Contrasting seasonal pattern between ground-based PM2.5 and MODIS satellite-based aerosol optical depth (AOD) at an urban site in Hanoi, Vietnam

This study investigated the seasonal variations of the ground-based PM_2.5 concentration measured at an urban site and Terra MODIS satellite-based aerosol optical depth (AOD) in Hanoi, Vietnam, during the year 2016. The findings showed the large differences in terms of the seasonal variation of both PM_2.5 concentration and columnar AOD. Clearly, the ground-based PM_2.5 concentrations decreased during the summer period and highly increased during the late fall and winter periods. The Terra MODIS AOD values also decreased in summer, however, significantly increased in spring.
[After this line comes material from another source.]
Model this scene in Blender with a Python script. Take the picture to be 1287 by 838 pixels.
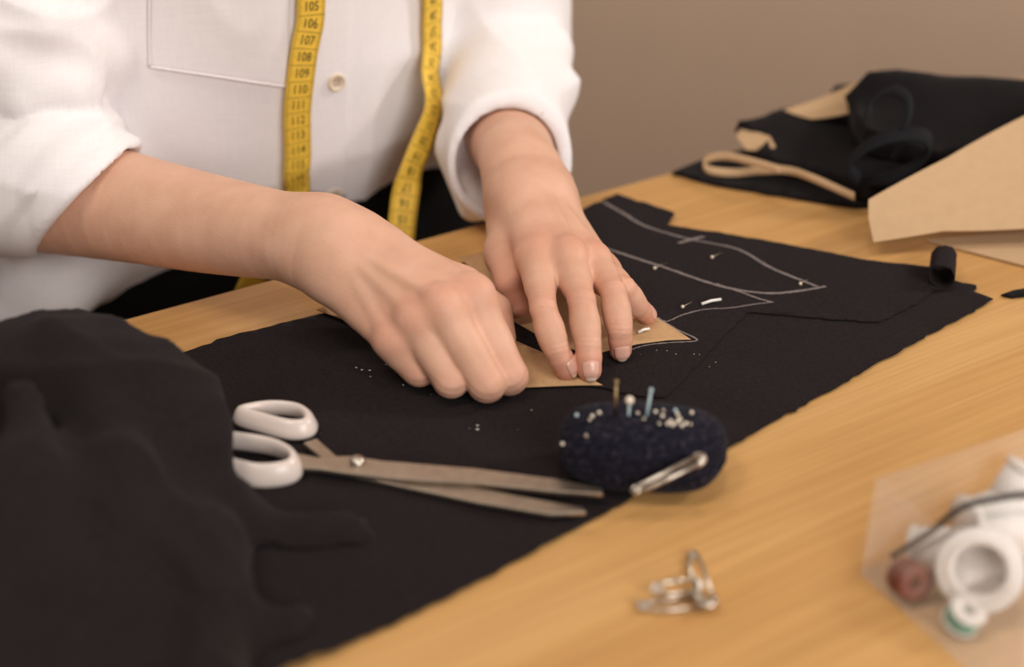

Interestingly, the increasing trend of AOD which in contrast to the decreasing trend of PM_2.5 concentration was found during the spring period, and vice versa for the winter period. The seasonal analysis of meteorological factors including relative humidity (RH), precipitation, and boundary layer height (BLH) as well as regional fire activities expressed that the increased columnar AOD in spring was largely influenced by the hygroscopic growth of aerosol induced by the increased RH, the larger BLH causing the more effective transport and mixing of atmospheric particles to higher altitudes, and especially the intensive fire activities in the Southeast Asian region during the spring period, whereas the significantly increased surface PM_2.5 concentration in winter was partly attributed to the impact from the highly industrialized and polluted source region in the Pearl River Delta of China. Different from the spring and winter periods, the abundant precipitation amount and the dominance of maritime air masses arrived in Hanoi in summer were the main reasons for the low AOD and surface PM_2.5 concentration during this period.